Virtual Law Partners (VLP/www.virtuallawpartners.com) was established in May 2008 with eight attorneys and now has around 50. It describes itself as a “virtually connected and geographically distributed firm that provides excellent legal service at very competitive rates”. When it was established it made the news in the US legal press for a number of reasons. The headline grabber, however, was that lawyers would charge less per hour than their contemporaries at traditional firms, but earn 85 per cent of what they billed. By looking at the fundamental costs of a law firm through a different lens, and by being prepared to challenge all of the taken-for-granted assumptions about what a firm needs to be credible in the client’s eyes, a new, still nascent model had been created. VLP’s approach appears to allow the seemingly contradictory promises of reduced client fees and increased personal income to be realised.
Will this model work for all types of practice? Clearly not. Indeed, at its outset VLP excluded litigation from its mix, but for some areas of work it will be highly effective. For a moment put to one side the myriad negative issues and challenges (which can be quickly identified) and consider this question; how much does this represent the end game for all knowledge workers in a world increasingly connected through cyberspace?
There is some evidence that the wholly virtual approach has gathered a following in the UK too, with the recession providing an added incentive for both fee-sensitive clients and cost-conscious lawyers to find different ways of working.
These new firms springing up have a number of significant advantages over the status quo. Most of them emanate from the absence of three aspects of legacy – systems, thinking and culture. It is one thing to ‘sign up’ to a virtual working approach but quite another to follow this route from a traditional firm starting place.
On balance it is most likely that firms will become much smarter in terms of how they work by adopting those aspects of the ‘fully virtual model’ that are appropriate to their stage of development, their work profile and their client needs. If such a partial approach enabled a firm to achieve relatively modest targets, for example by reducing both its space requirements and legal process costs by ten per cent, the impact on the bottom line would be very significant indeed.
For most firms a physical presence will still be both required and desired of course – a place at which client interactions can occur, where staff can get a sense of common culture and the management of the business can be orchestrated. It is also likely that much of the work traditionally conducted behind closed doors (enabled by better IT systems, high-speed communications and enhanced projectmanagement abilities) will happen remotely. This could be in satellite offices of the firm itself, through third-party contracts or simply by using home-working arrangements.
A virtual model potentially allows work to be undertaken anywhere in the world. This has obvious appeal for firms looking to improve the cost efficiency of those ‘heavy lifting’ elements which, while requiring a certain level of professional competency, also need many hands to deliver what is required on onerous timescales. Salary inflation, driven by the bull market, which now seems a distant memory, means that in the UK these duties are being performed by relatively
junior yet expensive staff.
For the larger firms, legal process outsourcing (LPO) is the trend of the moment with low-cost centres in the developing world providing back-office legal services of ever increasing complexity to their large law firm clients. Such ‘distance’ arrangements are surely just another variation on the virtual-working theme – enabled by technology, managed at a distance, and delivering value for clients by ensuring work is undertaken at the most efficient price point. Providers are also emerging to service mid-sized firms, without the critical mass to negotiate their own bespoke arrangements, by pooling these needs and so benefitting from the cost advantages available. It should be taken as read that new entrants (as a result of the Legal Services Act) will be making full use of every cost advantage mechanism possible.
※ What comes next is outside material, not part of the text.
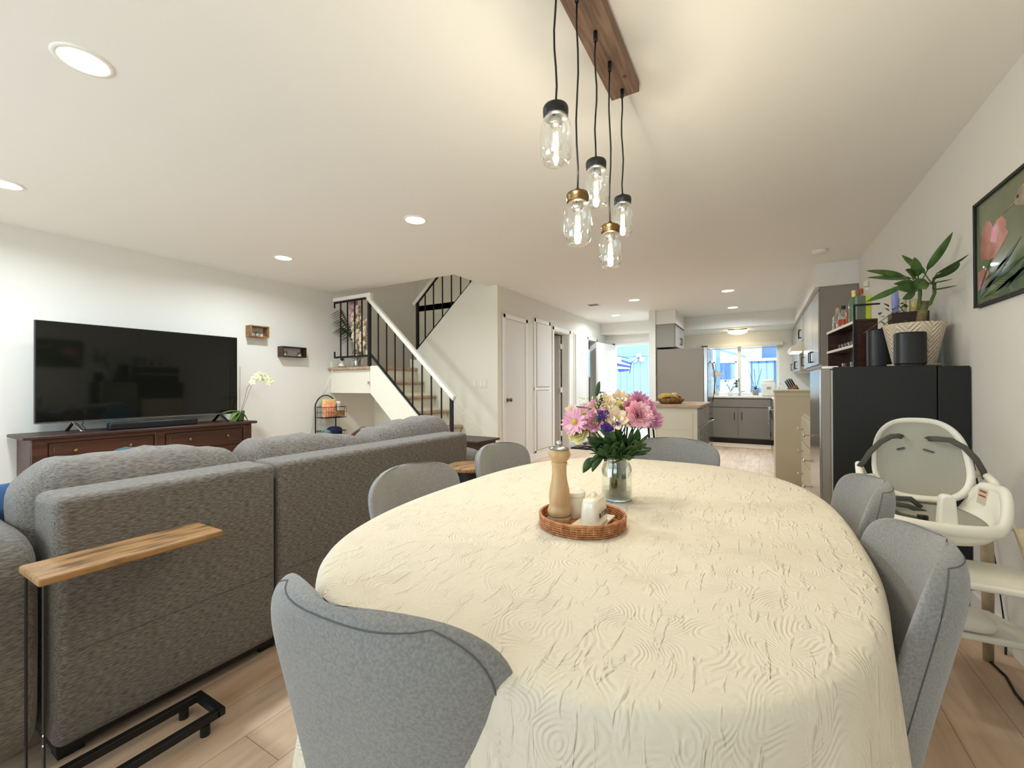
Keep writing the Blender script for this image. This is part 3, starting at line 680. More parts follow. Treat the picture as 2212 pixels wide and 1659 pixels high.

From a strategic perspective it seems that, for all but a very small number of high-value niche firms, a cost efficiency model will be critical for survival.
We should accept that the catalyst of technology, at an ever increasing pace, will enable faster, cheaper and more efficient ways of working. The questions that must be asked needs to centre on the timing of change, how best to deliver client benefit and the management of the inevitable (and deep rooted) cultural issues faced by the firm’s employees. These are questions that focus on when and how rather than if. These are the issues that should be occupying the thinking of the strategist.